Como tinha tempo livre, pois fora liberado pela UFPB somente para estudar,
resolvi fazer um curso de empostação vocal.
Decisão
tomada, consultei os classificados do “Jornal do Brasil”, onde me deparei com
um anúncio: “Sílvia Lamounier – rejuvenescimento vocal”. Era mais do que eu
desejava: não apenas empostar, arranjar direito as sílabas, controlar a emissão
da voz, mas também rejuvenescê-la. A professora morava numa transversal da Av.
Nossa Senhora de Copacabana. Tive que ir de ônibus até lá, pois a linha de
metrô que liga o Flamengo a Copacabana ainda estava em construção.
Recebeu-me
uma simpática senhora de cabelos escuros e olhos vivos. Tinha um ar de prima-dona,
o que me infundiu confiança. Quem sabe não teria cantado em alguma ópera e
hoje, aposentada, se dedicava a passar parte da sua experiência a pessoas como
eu? Comoveu-me a expectativa de partilhar daquele resto de glória, embeber-me
da luz que dela ainda se irradiava.
Devaneios
à parte, perguntei o preço da aula. Não era nada de fazer perder a voz, mesmo
porque naquela época vivia-se a Era Sarney e meu salário quase dobrava de um
mês para o outro. Antes que a inflação o comesse, dava para fazer pequenas
viagens e gastar com alguns extras.
Definimos
o horário, e passei a ter aulas duas vezes por semana. Dona Sílvia me instruía
nos vocalises e me ensinava a respirar. A respirar, sim, pois até para esse ato
simples, fisiológico, vital, precisamos de um aprendizado. Não respiramos bem e
levamos pouca energia ao corpo. Sem energia, não há como soltar a voz. A
professora mostrou que a minha estava presa, encaramujada em não sei que dobras
do aparelho fonador, e era preciso libertá-la. Os instrumentos para isso eram
técnica e respiração.
Aos
poucos a voz foi saindo, ou melhor, se esculpindo. Após algumas semanas me ouvi
cantando canções cujas letras eu não compreendia bem, pois eram em italiano.
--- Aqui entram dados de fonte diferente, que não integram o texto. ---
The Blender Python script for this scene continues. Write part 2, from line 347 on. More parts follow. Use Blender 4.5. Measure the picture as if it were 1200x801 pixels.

Entendia melhor quando eram em francês. Vez por outra ainda cantarolo uma berceuse que eu executava em dueto com a
professora... Foi o que ficou daquela época, pois as aulas não duraram muito.
Fui percebendo que ao embalo da música eu começara a esquecer por que estava
ali: aprender a usar a voz para não a desgastar em sala de aula. Era um
professor, não um aprendiz de cantor lírico.
Isso
pedia realismo e objetividade. Fui de novo aos classificados e procurei uma
fonoaudióloga. Essa era objetiva e tratou logo de corrigir minha respiração; o
ar tinha que vir do abdômen e não do tórax... As aulas agora eram frias, sem
duetos nem repertório musical.
Não
sei se fiz bem deixando as lições de canto. Dona Sílvia dizia que eu levava
jeito. Poderia ser hoje um barítono, ou um tenor. Mas, enfim. Resolvi mesmo
desafinar em outras áreas (e não “árias”) da vida.